:: Data to use ::

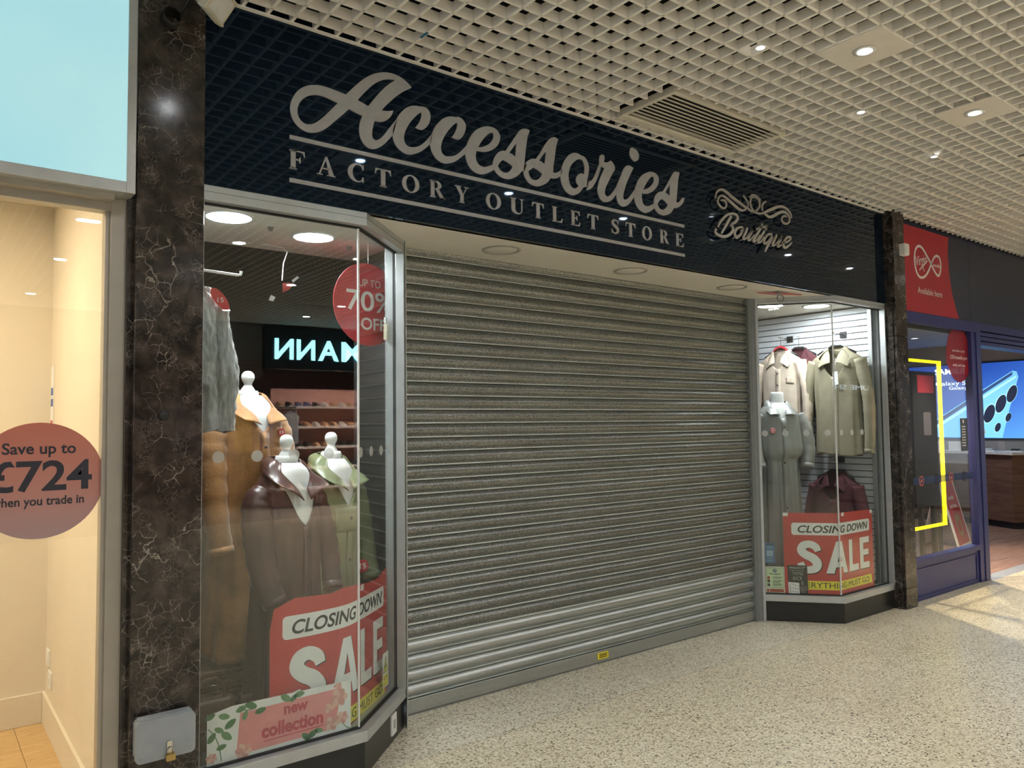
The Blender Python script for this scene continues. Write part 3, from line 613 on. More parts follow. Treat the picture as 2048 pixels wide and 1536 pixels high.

:::
:: Data to use ::

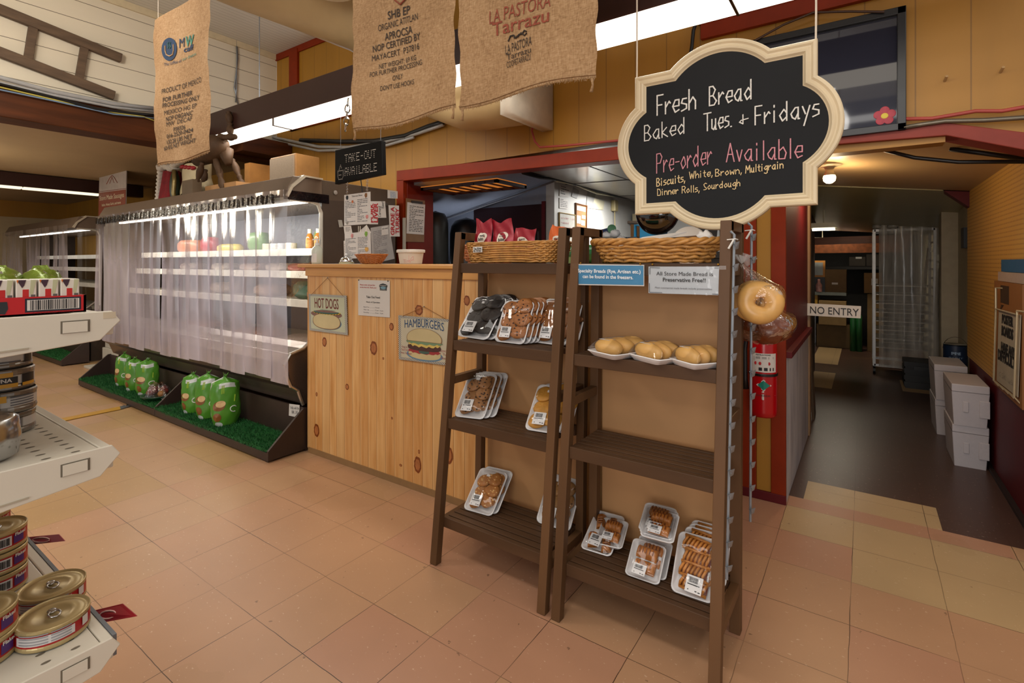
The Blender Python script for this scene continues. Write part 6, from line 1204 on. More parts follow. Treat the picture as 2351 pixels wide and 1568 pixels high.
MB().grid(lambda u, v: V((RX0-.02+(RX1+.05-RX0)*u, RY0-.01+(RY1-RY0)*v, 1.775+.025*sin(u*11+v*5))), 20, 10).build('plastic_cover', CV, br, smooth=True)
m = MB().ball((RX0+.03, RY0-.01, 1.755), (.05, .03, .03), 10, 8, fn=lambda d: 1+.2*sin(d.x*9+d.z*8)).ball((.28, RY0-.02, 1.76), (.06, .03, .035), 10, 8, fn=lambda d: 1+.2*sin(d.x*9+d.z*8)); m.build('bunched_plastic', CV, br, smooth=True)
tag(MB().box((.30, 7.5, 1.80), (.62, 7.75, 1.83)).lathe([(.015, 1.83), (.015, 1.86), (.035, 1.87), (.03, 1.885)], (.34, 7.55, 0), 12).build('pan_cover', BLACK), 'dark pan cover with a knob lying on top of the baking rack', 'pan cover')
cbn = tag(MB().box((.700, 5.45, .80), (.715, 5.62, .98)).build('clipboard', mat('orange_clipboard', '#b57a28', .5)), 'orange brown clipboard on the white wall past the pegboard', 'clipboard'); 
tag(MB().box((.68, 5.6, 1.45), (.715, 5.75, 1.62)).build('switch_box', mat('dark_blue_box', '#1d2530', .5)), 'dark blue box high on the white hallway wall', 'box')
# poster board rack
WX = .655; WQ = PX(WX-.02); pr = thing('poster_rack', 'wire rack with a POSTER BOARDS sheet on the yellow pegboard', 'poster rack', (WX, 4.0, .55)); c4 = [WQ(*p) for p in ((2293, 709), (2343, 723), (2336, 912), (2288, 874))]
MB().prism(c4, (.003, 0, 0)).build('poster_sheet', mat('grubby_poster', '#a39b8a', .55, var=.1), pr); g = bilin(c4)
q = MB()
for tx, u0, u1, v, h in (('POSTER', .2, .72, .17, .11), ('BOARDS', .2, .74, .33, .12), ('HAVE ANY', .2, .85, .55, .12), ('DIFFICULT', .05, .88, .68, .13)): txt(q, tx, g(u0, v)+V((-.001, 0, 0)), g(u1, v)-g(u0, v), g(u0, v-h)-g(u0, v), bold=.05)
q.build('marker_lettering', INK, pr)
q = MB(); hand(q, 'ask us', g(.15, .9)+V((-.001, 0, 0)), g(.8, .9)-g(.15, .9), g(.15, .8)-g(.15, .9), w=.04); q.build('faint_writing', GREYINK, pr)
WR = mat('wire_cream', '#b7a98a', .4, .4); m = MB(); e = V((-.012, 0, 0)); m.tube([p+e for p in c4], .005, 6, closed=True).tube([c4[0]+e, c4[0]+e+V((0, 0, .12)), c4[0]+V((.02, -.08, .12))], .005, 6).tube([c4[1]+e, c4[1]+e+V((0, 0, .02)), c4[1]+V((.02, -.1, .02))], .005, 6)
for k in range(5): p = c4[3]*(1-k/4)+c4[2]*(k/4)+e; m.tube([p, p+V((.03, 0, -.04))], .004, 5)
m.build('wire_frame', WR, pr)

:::

> [Task goal]
Going through the entries above, tally each line that has the word "part". Answer with the number only.

> [Correct result]
2